Hyundai Motor Group will actively review investments to create a hydrogen AI new city that integrates key new technologies such as AI, hydrogen, and vehicle-to-everything (V2X), in consultation with the central government and local governments.
In addition, it will continue to invest in upgrading production lines at existing complete vehicle and parts plants over the next five years to introduce dozens of new models. Hyundai Steel will invest hundreds of billions of won to improve blast furnace efficiency, and Hyundai Engineering will expand installation of infrastructure such as charging stations nationwide to address EV charging blind spots.
◇ Full support for this year's U.S.-bound tariff for first-tier partners
Hyundai Motor Group decided to retroactively and fully cover the U.S.-bound tariff that first-tier partners of Hyundai Motor and Kia actually bear this year. It will support them by reflecting the actual tariff borne in the process of supplying parts and other items to Hyundai Motor Group's U.S. production entities (HMGMA, including the Hyundai Alabama plant and the Kia Georgia plant) in the purchase price.

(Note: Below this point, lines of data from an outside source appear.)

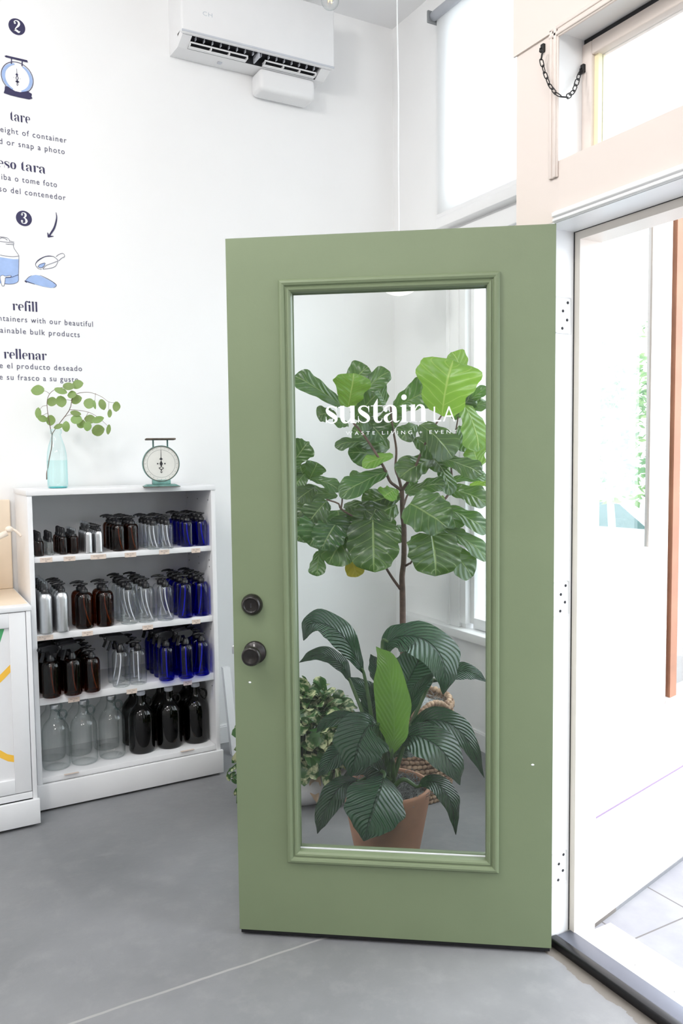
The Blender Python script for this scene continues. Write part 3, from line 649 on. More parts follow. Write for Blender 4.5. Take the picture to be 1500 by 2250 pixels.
wfill(m, c2([(80, 1275), (125, 1275), (180, 1315), (250, 1355), (330, 1372), (410, 1362), (465, 1350), (480, 1375), (520, 1395), (525, 1420), (515, 1440), (535, 1475), (480, 1492), (300, 1455), (160, 1420), (60, 1385), (75, 1335)]), .002)
wline(m, c2([(273, 985, .5), (277, 1060, .8), (277, 1080, 3.2), (278, 1105, .8)]), .0016); wline(m, c2([(278, 1105), (262, 1138), (281, 1175)]), .0012); wline(m, c2([(278, 1105), (300, 1138), (281, 1175)]), .0012)
wline(m, c2([(281, 1175, .8), (284, 1198, 3.6), (285, 1222, .5)]), .0018); wline(m, c2([(252, 1190), (318, 1204)]), .001); wline(m, c2([(285, 1222), (274, 1242), (286, 1262), (297, 1242), (285, 1222)]), .0008)
for x, y in ((225, 1130), (333, 1152)): wline(m, c2([(x - 4, y), (x + 4, y)]), .001)
m.build('scale_drawing', navy, sg)
# arrow
m = MB(); wline(m, c1([(628, 240, .5), (636, 290, 1.0), (628, 350, 1.5), (605, 420, 1.7), (570, 475, 1.6), (545, 515, 1.2)]), .0022, 24)
wfill(m, c1([(530, 465), (540, 470), (552, 500), (600, 505), (604, 510), (545, 522), (534, 516)]), .002); m.build('arrow', navy, sg)
# drinks dispenser
m = MB(); wfill(m, c1([(-60, 735), (0, 742), (80, 755), (150, 765), (208, 765), (208, 930), (205, 1010), (170, 1035), (110, 1045), (60, 1042), (-60, 1030)])); m.build('dispenser_tint', sky_v, sg)
m = MB()
for l in ([(-60, 560), (40, 570), (155, 585)], [(155, 585), (152, 630), (175, 670), (205, 715), (212, 740), (210, 850), (206, 935)], [(206, 935), (205, 1010), (165, 1038), (110, 1045), (55, 1042)], [(0, 515), (60, 520), (92, 535), (108, 558)], [(5, 540), (10, 525), (50, 530), (82, 552)],
          [(62, 595), (155, 603)], [(0, 718), (80, 732), (150, 737), (208, 730)], [(60, 975), (130, 968), (204, 940)], [(100, 560), (160, 574)]): wline(m, c1(l), .0008)
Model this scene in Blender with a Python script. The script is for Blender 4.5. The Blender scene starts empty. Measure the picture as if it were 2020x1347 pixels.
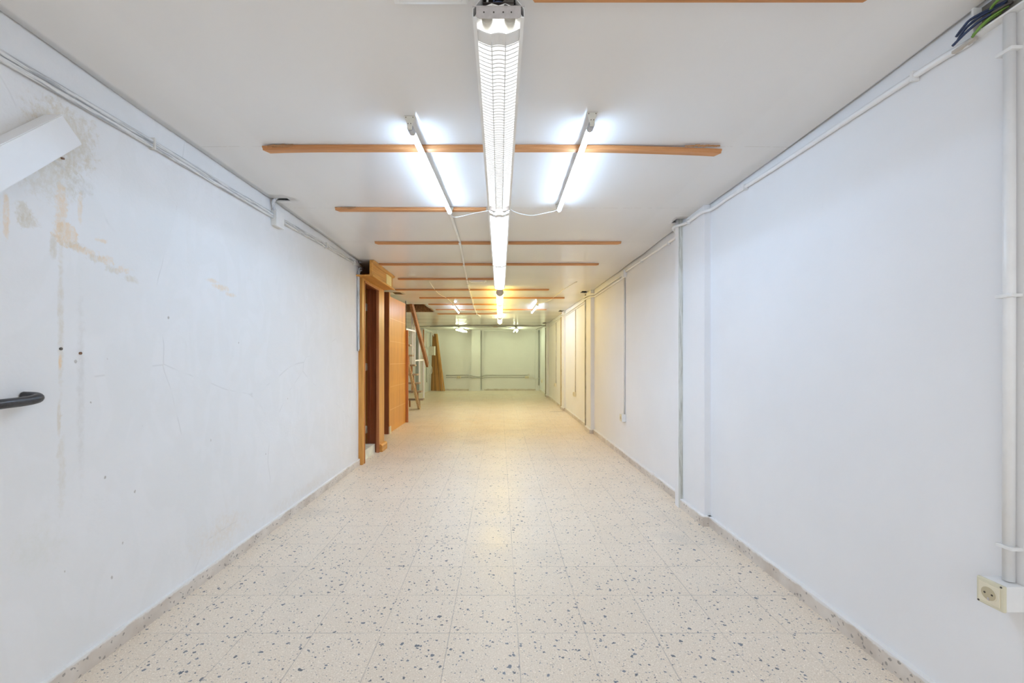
import bpy, bmesh, math, random
from mathutils import Vector, Matrix
random.seed(7)
sc = bpy.context.scene
C = sc.collection
PI = math.pi

# ------------------------------------------------------------------ camera, world, exposure
cd = bpy.data.cameras.new('camera'); cam = bpy.data.objects.new('camera', cd); C.objects.link(cam)
cam.location = (0, 0, 1.2); cam.rotation_euler = (PI / 2, 0, 0)
cd.sensor_width = 36; cd.lens = 36 * 837 / 2020
cd.shift_x = 24 / 2020; cd.shift_y = 34.5 / 2020
cd.clip_start = 0.02; cd.clip_end = 100
sc.camera = cam
sc.view_settings.view_transform = 'Standard'; sc.view_settings.look = 'None'
sc.view_settings.gamma = 1; sc.view_settings.use_curve_mapping = False
sc.view_settings.exposure = 0.42
w = bpy.data.worlds.new('world'); sc.world = w; w.use_nodes = True
bg = w.node_tree.nodes['Background']
bg.inputs[0].default_value = (0.90, 0.94, 1.0, 1); bg.inputs[1].default_value = 1.45   # daylight through the open shop front behind the camera
sc.cycles.use_light_tree = False
sc.cycles.max_bounces = 7; sc.cycles.diffuse_bounces = 6; sc.cycles.glossy_bounces = 3
sc.cycles.use_adaptive_sampling = True; sc.cycles.adaptive_threshold = 0.03
sc.cycles.use_denoising = True
sc.cycles.sample_clamp_indirect = 8

L_TUBE = 66.0       # bare cool tubes
L_LOUV = 4.0       # tubes of the louvred luminaires
L_WARM = 13.0       # warm opal cylinders
L_GREEN = 28.0     # far bay twin tubes

# ------------------------------------------------------------------ node helpers
def new_mat(name):
    m = bpy.data.materials.new(name); m.use_nodes = True
    nt = m.node_tree; b = nt.nodes['Principled BSDF']
    return m, nt, b
def setin(nt, sock, v):
    if isinstance(v, bpy.types.NodeSocket): nt.links.new(v, sock)
    elif v is not None:
        if hasattr(sock.default_value, '__len__') and len(sock.default_value) == 4 and len(v) == 3: v = (*v, 1)
        sock.default_value = v
def M(nt, op, a, b=None, c=None, clamp=False):
    n = nt.nodes.new('ShaderNodeMath'); n.operation = op; n.use_clamp = clamp
    setin(nt, n.inputs[0], a)
    if b is not None: setin(nt, n.inputs[1], b)
    if c is not None: setin(nt, n.inputs[2], c)
    return n.outputs[0]
def MIX(nt, f, a, b, blend='MIX'):
    n = nt.nodes.new('ShaderNodeMix'); n.data_type = 'RGBA'; n.blend_type = blend
    setin(nt, n.inputs[0], f); setin(nt, n.inputs[6], a); setin(nt, n.inputs[7], b)
    return n.outputs[2]
def RANGE(nt, v, a, b, c=0.0, d=1.0, smooth=True):
    n = nt.nodes.new('ShaderNodeMapRange'); n.interpolation_type = 'SMOOTHSTEP' if smooth else 'LINEAR'
    setin(nt, n.inputs[0], v)
    for i, q in enumerate((a, b, c, d)): n.inputs[1 + i].default_value = q
    return n.outputs[0]
def OBJ(nt):
    return nt.nodes.new('ShaderNodeTexCoord').outputs['Object']
def MAP(nt, vec, scale=(1, 1, 1), loc=(0, 0, 0), rot=(0, 0, 0)):
    n = nt.nodes.new('ShaderNodeMapping'); setin(nt, n.inputs[0], vec)
    n.inputs['Scale'].default_value = scale; n.inputs['Location'].default_value = loc; n.inputs['Rotation'].default_value = rot
    return n.outputs[0]
def NOISE(nt, vec, scale, detail=3, rough=0.55, dist=0.0):
    n = nt.nodes.new('ShaderNodeTexNoise'); setin(nt, n.inputs['Vector'], vec)
    n.inputs['Scale'].default_value = scale; n.inputs['Detail'].default_value = detail
    n.inputs['Roughness'].default_value = rough; n.inputs['Distortion'].default_value = dist
    return n.outputs[0]
def SEP(nt, vec):
    n = nt.nodes.new('ShaderNodeSeparateXYZ'); setin(nt, n.inputs[0], vec); return n.outputs
def COMB(nt, x, y, z):
    n = nt.nodes.new('ShaderNodeCombineXYZ')
    for i, v in enumerate((x, y, z)): setin(nt, n.inputs[i], v)
    return n.outputs[0]
def BUMP(nt, b, h, strength, dist=0.01):
    n = nt.nodes.new('ShaderNodeBump'); n.inputs['Strength'].default_value = strength; n.inputs['Distance'].default_value = dist
    setin(nt, n.inputs['Height'], h); nt.links.new(n.outputs[0], b.inputs['Normal'])
def plain(name, col, rough=0.5, metal=0.0, var=0.04, scale=14, spec=0.5, bump=0.0):
    m, nt, b = new_mat(name); o = OBJ(nt)
    n = NOISE(nt, o, scale, 4)
    c = MIX(nt, RANGE(nt, n, 0.35, 0.65), tuple(max(0, x * (1 - var)) for x in col), tuple(min(1, x * (1 + var)) for x in col))
    nt.links.new(c, b.inputs['Base Color'])
    b.inputs['Roughness'].default_value = rough; b.inputs['Metallic'].default_value = metal
    b.inputs['Specular IOR Level'].default_value = spec
    if bump: BUMP(nt, b, NOISE(nt, o, scale * 6, 4), bump, 0.004)
    return m
def wood(name, dark, light, axis=0, rough=0.45, scale=1.0, spec=0.4, wear=0.0):
    m, nt, b = new_mat(name); o = OBJ(nt)
    s = [26 * scale] * 3; s[axis] = 1.4 * scale
    n1 = NOISE(nt, MAP(nt, o, tuple(s)), 1.0, 5, 0.6, 0.8)
    s2 = [170 * scale] * 3; s2[axis] = 5 * scale
    n2 = NOISE(nt, MAP(nt, o, tuple(s2)), 1.0, 3, 0.6)
    f = M(nt, 'ADD', M(nt, 'MULTIPLY', RANGE(nt, n1, 0.3, 0.7), 0.7), M(nt, 'MULTIPLY', RANGE(nt, n2, 0.3, 0.7), 0.3))
    c = MIX(nt, f, dark, light)
    if wear:
        c = MIX(nt, RANGE(nt, NOISE(nt, o, 60, 3, 0.7), 0.69, 0.74, 0, wear), c, (0.72, 0.66, 0.6))
    nt.links.new(c, b.inputs['Base Color']); b.inputs['Roughness'].default_value = rough
    b.inputs['Specular IOR Level'].default_value = spec
    BUMP(nt, b, n2, 0.12, 0.002)
    return m
def emit(name, col, s):
    m = bpy.data.materials.new(name); m.use_nodes = True; nt = m.node_tree
    nt.nodes.clear(); e = nt.nodes.new('ShaderNodeEmission'); o = nt.nodes.new('ShaderNodeOutputMaterial')
    e.inputs[0].default_value = (*col, 1); e.inputs[1].default_value = s
    nt.links.new(e.outputs[0], o.inputs[0]); return m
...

The total support amount will be finalized after aggregating the export performance of first-tier partners going forward. A Hyundai Motor Group official said, "Support for the U.S.-bound tariff will provide practical help in securing operating funds and improving liquidity for partners and will greatly contribute to stabilizing partners' management."
For more than 5,000 second- and third-tier small and midsize partners with no direct transactions, Hyundai Motor Group will develop new support programs to strengthen global competitiveness and stabilize the domestic automotive industry ecosystem, and will also expand the scale of support.
In addition, to stabilize the domestic automotive industry supply chain, it will support partners' purchases of raw materials, securing of operating funds, and repayment of interest. It will also promote a variety of programs to strengthen global competitiveness for developing overseas sales channels and expanding exports.
A Hyundai Motor Group official said, "We plan to contribute to boosting Korea's economic vitality through the largest-ever mid- to long-term domestic investments and constant innovation," adding, "We will expand support for partners' tariffs and win-win cooperation programs to strengthen the global competitiveness of the domestic automotive industry."